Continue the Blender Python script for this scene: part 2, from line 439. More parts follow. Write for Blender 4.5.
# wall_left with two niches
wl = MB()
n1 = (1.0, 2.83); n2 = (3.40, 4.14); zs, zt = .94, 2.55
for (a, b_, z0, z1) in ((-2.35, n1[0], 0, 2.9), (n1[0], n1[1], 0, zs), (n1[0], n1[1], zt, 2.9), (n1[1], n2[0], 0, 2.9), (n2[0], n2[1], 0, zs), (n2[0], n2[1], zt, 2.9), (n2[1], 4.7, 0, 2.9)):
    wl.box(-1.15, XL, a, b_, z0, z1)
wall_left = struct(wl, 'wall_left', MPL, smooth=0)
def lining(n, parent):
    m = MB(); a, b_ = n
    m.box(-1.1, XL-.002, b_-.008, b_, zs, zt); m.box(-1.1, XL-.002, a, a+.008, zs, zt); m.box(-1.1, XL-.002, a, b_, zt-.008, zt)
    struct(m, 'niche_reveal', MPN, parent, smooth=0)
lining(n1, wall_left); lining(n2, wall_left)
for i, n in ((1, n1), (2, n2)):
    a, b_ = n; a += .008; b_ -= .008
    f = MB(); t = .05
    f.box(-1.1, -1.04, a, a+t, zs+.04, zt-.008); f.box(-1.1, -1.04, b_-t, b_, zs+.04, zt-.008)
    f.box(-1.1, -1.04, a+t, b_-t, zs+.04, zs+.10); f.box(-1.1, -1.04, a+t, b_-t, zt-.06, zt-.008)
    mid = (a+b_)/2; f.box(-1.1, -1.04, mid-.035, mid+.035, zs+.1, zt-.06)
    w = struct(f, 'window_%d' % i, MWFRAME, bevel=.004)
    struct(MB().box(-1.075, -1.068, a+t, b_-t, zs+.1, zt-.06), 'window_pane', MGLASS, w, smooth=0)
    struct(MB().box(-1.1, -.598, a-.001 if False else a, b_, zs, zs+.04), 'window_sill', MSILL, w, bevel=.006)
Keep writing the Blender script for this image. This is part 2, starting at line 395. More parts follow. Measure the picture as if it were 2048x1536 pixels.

YOUR OBJECTIVE: Print from the first line through the line that contains "wl.box(-1.15, XL, a, b_, z0, z1)", please, including both, and leave out every line outside that stretch.

OUTPUT OF THE EXERCISE:
Continue the Blender Python script for this scene: part 2, from line 439. More parts follow. Write for Blender 4.5.
# wall_left with two niches
wl = MB()
n1 = (1.0, 2.83); n2 = (3.40, 4.14); zs, zt = .94, 2.55
for (a, b_, z0, z1) in ((-2.35, n1[0], 0, 2.9), (n1[0], n1[1], 0, zs), (n1[0], n1[1], zt, 2.9), (n1[1], n2[0], 0, 2.9), (n2[0], n2[1], 0, zs), (n2[0], n2[1], zt, 2.9), (n2[1], 4.7, 0, 2.9)):
    wl.box(-1.15, XL, a, b_, z0, z1)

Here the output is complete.